What Is holding back renewable energy development in Indian Country?
Editor's note: The following op-ed by Margaret Tallmadge first appeared on Yale's Clean Energy Finance Forum blog.
An energy paradox lingers in Indian Country, the land base of Native Americans in the contiguous 48 states: enormous renewable energy generation potential, but numerous barriers to development and electrification. This article is the first in a two-part series: first, exploring the barriers to renewable energy development in Indian Country, and second, laying out potential regulatory, legislative, financial, and business solutions for overcoming them.
The Potential and the Benefits
Native American tribes could provide 10% of the nation’s total energy and 6.7% of U.S. renewable energy capacity. But despite this generative potential, over 14% of households on Native American reservations lack access to electricity. Further, according to the U.S. Department of Energy, 86% of American Indian lands — 15 million acres — with energy or mineral resources were still undeveloped as of 2012.
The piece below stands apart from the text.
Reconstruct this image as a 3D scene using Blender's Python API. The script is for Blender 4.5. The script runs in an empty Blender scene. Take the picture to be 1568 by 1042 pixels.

With an estimated 9 terawatts of potential renewable energy capacityin Indian Country, tribes have the opportunity to be key players in the transition away from fossil fuels to renewable energy. And practically, much of Indian Country offers a renewable energy development environment with little existing competition, little to no legal restriction on land use, and tax-exempt status that provides a potential competitive advantage.
Renewable energy and microgrid development provide a number of potential benefits to tribes beyond energy provision, including economic development, energy cost savings and stabilization, environmental protection, climate change mitigation and increased climate resilience. The ability to develop and regulate renewable energy is also an expression of sovereignty and self-determination, Tanksi Clairmont, Tribal Solar Accelerator Fund director at Grid Alternatives, told CEFF.
“The relationship between renewable/solar energy and sovereignty is the overarching responsibility to protect the land in a way that aligns with cultural and traditional principles, while affirming the inherent powers of tribal nations,” Clairmont wrote in an email. In creating environmental codes, issuing permits, levying taxes and entering government-to-government agreements, for example, a tribe exercises its ability to self-govern.
But why, despite these benefits, are we seeing so little public and private capital flow to renewable energy in Indian Country? While investment in renewable energy in the U.S. continues to grow, according to a January 2019 article by Garrett Hering from S&P Global Market Intelligence, renewables presence on tribal lands still remains a fraction of its potential. Barriers to accessing capital, limited technical expertise and transmission infrastructure, regulatory hurdles, and minimal knowledge of sovereignty and federal Indian law amongst business and financial institutions currently prevent tribes from actualizing benefits of the renewable energy transition.
There are unique renewable energy barriers and opportunities facing each of the 573 federally recognized tribes in the U.S. We focus on overarching trends in this article.